This documentary captures a 40-year journey of passion and scholarship, tracing the creation of a richly illustrated and deeply researched book about Australia’s Milk Bars and Cafés by photojournalist Effy Alexakis and historian Leonard Janiszewski.
Australia’s Greek Cafés and Milk Bars are a unique and global phenomenon. Early Greek migrants came to Australia with little more than an intense work ethic and an enterprising eye. A few saw a future trend in America, imported it and gave it an Australian flavour. In the early 1930s, Australia was a relatively homogenous and rigid society. Those few entrepreneurial Greeks took the associated cultural and financial risks, and succeeded.
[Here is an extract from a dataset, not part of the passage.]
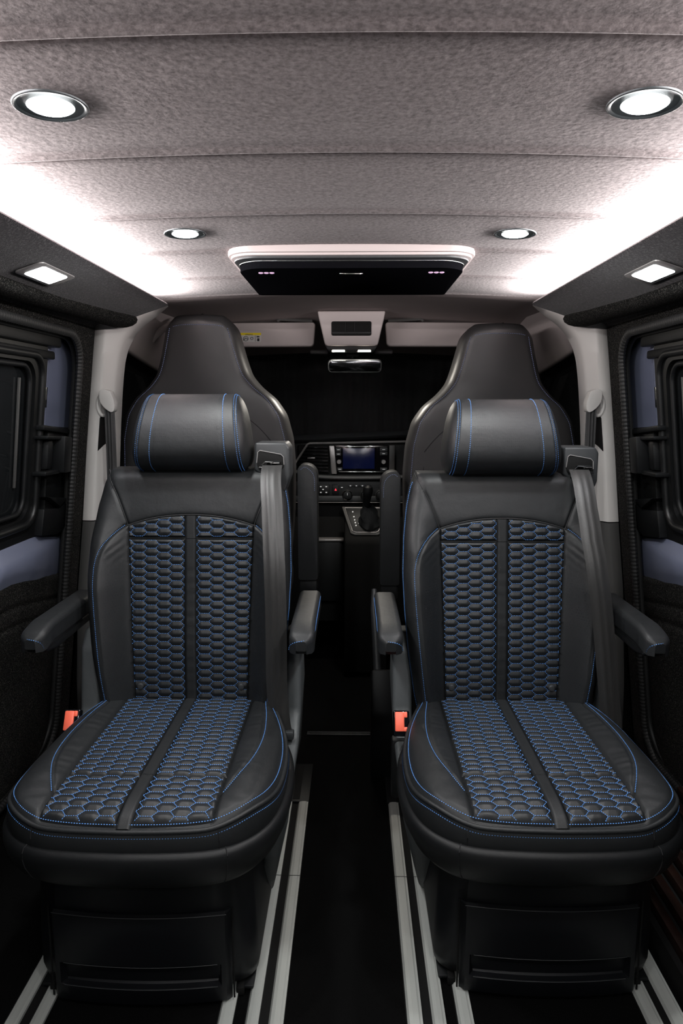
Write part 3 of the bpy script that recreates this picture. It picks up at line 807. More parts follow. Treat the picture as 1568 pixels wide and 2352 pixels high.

Greek cafés and milk bars helped to sow the seeds of modern-day multiculturalism but true social acceptance in many conservative communities was hard-won.
Greeks Anglicised their names and hired Australian staff while relying on family labour. They endured unrelenting daily toil, some in slave-like conditions and cultural “othering” in a ‘White Australia’. For decades, they had to eat their own food in the privacy of their homes and withstand the myriad spoken and unspoken rules of Anglo-Australia. Families, especially women, could experience significant social and cultural isolation, particularly in regional areas. Racism was a persistent issue, with Greeks copping derogatory terms (“greasy dago”, “wogs”) and sometimes exclusion or even violence.
Throughout it all, the diaspora held together and helped each other in an ongoing show of national pride and an enduring sense of cultural identity. SHAKEN & STIRRED taps deeper into the well of Australia’s recent rich migrant history. Through the experiences of the Greek diaspora who left their ancient land to escape poverty and war in search of every migrant’s dream of a better life, SHAKEN & STIRRED is a compelling story not just about Greeks but about all of us and our share in the making of modern Australia.